Source data:
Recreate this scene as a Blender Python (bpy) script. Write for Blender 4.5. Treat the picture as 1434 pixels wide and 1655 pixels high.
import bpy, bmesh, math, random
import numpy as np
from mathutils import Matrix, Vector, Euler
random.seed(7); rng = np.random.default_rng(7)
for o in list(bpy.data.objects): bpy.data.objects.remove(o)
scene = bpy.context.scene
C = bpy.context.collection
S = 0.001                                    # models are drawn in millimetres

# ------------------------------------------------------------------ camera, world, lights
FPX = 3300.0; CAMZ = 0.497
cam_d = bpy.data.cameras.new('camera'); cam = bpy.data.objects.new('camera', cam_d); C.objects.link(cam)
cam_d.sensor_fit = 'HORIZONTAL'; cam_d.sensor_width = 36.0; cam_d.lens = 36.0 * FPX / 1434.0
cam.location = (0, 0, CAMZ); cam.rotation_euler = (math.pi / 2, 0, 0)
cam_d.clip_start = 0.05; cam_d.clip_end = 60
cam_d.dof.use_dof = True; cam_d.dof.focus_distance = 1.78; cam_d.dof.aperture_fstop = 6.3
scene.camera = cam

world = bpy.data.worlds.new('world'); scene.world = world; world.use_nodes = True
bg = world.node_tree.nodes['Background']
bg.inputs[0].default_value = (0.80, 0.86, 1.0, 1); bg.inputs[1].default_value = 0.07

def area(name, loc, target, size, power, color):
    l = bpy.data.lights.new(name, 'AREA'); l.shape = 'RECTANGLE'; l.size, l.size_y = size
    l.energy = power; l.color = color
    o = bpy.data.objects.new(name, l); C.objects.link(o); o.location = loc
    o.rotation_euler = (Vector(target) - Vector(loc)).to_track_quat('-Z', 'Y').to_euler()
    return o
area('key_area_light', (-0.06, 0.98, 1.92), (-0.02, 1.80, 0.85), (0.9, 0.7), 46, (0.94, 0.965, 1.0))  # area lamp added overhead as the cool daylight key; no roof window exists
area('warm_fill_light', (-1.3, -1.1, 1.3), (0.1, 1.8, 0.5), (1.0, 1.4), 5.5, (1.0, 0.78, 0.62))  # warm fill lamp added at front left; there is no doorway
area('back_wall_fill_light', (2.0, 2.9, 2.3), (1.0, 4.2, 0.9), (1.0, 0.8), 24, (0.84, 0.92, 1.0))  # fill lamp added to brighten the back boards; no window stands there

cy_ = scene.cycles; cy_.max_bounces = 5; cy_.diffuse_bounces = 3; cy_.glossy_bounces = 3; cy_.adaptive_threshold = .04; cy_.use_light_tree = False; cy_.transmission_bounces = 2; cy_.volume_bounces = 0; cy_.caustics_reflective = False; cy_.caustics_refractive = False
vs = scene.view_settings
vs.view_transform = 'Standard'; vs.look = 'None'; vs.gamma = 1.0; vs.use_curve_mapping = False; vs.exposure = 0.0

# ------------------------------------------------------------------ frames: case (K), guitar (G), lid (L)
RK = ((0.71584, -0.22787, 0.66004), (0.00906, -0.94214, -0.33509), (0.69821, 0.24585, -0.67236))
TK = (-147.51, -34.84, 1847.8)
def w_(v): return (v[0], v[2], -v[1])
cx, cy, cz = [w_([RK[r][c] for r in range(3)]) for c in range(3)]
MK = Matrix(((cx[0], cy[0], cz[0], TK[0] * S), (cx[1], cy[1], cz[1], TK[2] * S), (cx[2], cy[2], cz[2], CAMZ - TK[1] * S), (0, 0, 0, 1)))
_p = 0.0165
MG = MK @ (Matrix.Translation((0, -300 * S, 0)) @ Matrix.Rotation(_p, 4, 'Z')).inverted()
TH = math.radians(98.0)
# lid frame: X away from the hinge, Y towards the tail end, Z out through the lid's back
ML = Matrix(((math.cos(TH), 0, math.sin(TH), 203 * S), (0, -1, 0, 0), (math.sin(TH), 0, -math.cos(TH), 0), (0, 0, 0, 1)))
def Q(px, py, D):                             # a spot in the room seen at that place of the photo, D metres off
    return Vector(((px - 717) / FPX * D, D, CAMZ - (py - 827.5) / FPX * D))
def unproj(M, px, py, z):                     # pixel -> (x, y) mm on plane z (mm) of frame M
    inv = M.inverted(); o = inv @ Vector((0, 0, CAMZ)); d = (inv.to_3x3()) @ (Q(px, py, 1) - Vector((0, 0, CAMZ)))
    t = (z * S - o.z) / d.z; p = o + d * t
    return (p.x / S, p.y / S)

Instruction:
Restate the whole of the material exactly.

Exercise response:
Recreate this scene as a Blender Python (bpy) script. Write for Blender 4.5. Treat the picture as 1434 pixels wide and 1655 pixels high.
import bpy, bmesh, math, random
import numpy as np
from mathutils import Matrix, Vector, Euler
random.seed(7); rng = np.random.default_rng(7)
for o in list(bpy.data.objects): bpy.data.objects.remove(o)
scene = bpy.context.scene
C = bpy.context.collection
S = 0.001                                    # models are drawn in millimetres

# ------------------------------------------------------------------ camera, world, lights
FPX = 3300.0; CAMZ = 0.497
cam_d = bpy.data.cameras.new('camera'); cam = bpy.data.objects.new('camera', cam_d); C.objects.link(cam)
cam_d.sensor_fit = 'HORIZONTAL'; cam_d.sensor_width = 36.0; cam_d.lens = 36.0 * FPX / 1434.0
cam.location = (0, 0, CAMZ); cam.rotation_euler = (math.pi / 2, 0, 0)
cam_d.clip_start = 0.05; cam_d.clip_end = 60
cam_d.dof.use_dof = True; cam_d.dof.focus_distance = 1.78; cam_d.dof.aperture_fstop = 6.3
scene.camera = cam

world = bpy.data.worlds.new('world'); scene.world = world; world.use_nodes = True
bg = world.node_tree.nodes['Background']
bg.inputs[0].default_value = (0.80, 0.86, 1.0, 1); bg.inputs[1].default_value = 0.07

def area(name, loc, target, size, power, color):
    l = bpy.data.lights.new(name, 'AREA'); l.shape = 'RECTANGLE'; l.size, l.size_y = size
    l.energy = power; l.color = color
    o = bpy.data.objects.new(name, l); C.objects.link(o); o.location = loc
    o.rotation_euler = (Vector(target) - Vector(loc)).to_track_quat('-Z', 'Y').to_euler()
    return o
area('key_area_light', (-0.06, 0.98, 1.92), (-0.02, 1.80, 0.85), (0.9, 0.7), 46, (0.94, 0.965, 1.0))  # area lamp added overhead as the cool daylight key; no roof window exists
area('warm_fill_light', (-1.3, -1.1, 1.3), (0.1, 1.8, 0.5), (1.0, 1.4), 5.5, (1.0, 0.78, 0.62))  # warm fill lamp added at front left; there is no doorway
area('back_wall_fill_light', (2.0, 2.9, 2.3), (1.0, 4.2, 0.9), (1.0, 0.8), 24, (0.84, 0.92, 1.0))  # fill lamp added to brighten the back boards; no window stands there

cy_ = scene.cycles; cy_.max_bounces = 5; cy_.diffuse_bounces = 3; cy_.glossy_bounces = 3; cy_.adaptive_threshold = .04; cy_.use_light_tree = False; cy_.transmission_bounces = 2; cy_.volume_bounces = 0; cy_.caustics_reflective = False; cy_.caustics_refractive = False
vs = scene.view_settings
vs.view_transform = 'Standard'; vs.look = 'None'; vs.gamma = 1.0; vs.use_curve_mapping = False; vs.exposure = 0.0

# ------------------------------------------------------------------ frames: case (K), guitar (G), lid (L)
RK = ((0.71584, -0.22787, 0.66004), (0.00906, -0.94214, -0.33509), (0.69821, 0.24585, -0.67236))
TK = (-147.51, -34.84, 1847.8)
def w_(v): return (v[0], v[2], -v[1])
cx, cy, cz = [w_([RK[r][c] for r in range(3)]) for c in range(3)]
MK = Matrix(((cx[0], cy[0], cz[0], TK[0] * S), (cx[1], cy[1], cz[1], TK[2] * S), (cx[2], cy[2], cz[2], CAMZ - TK[1] * S), (0, 0, 0, 1)))
_p = 0.0165
MG = MK @ (Matrix.Translation((0, -300 * S, 0)) @ Matrix.Rotation(_p, 4, 'Z')).inverted()
TH = math.radians(98.0)
# lid frame: X away from the hinge, Y towards the tail end, Z out through the lid's back
ML = Matrix(((math.cos(TH), 0, math.sin(TH), 203 * S), (0, -1, 0, 0), (math.sin(TH), 0, -math.cos(TH), 0), (0, 0, 0, 1)))
def Q(px, py, D):                             # a spot in the room seen at that place of the photo, D metres off
    return Vector(((px - 717) / FPX * D, D, CAMZ - (py - 827.5) / FPX * D))
def unproj(M, px, py, z):                     # pixel -> (x, y) mm on plane z (mm) of frame M
    inv = M.inverted(); o = inv @ Vector((0, 0, CAMZ)); d = (inv.to_3x3()) @ (Q(px, py, 1) - Vector((0, 0, CAMZ)))
    t = (z * S - o.z) / d.z; p = o + d * t
    return (p.x / S, p.y / S)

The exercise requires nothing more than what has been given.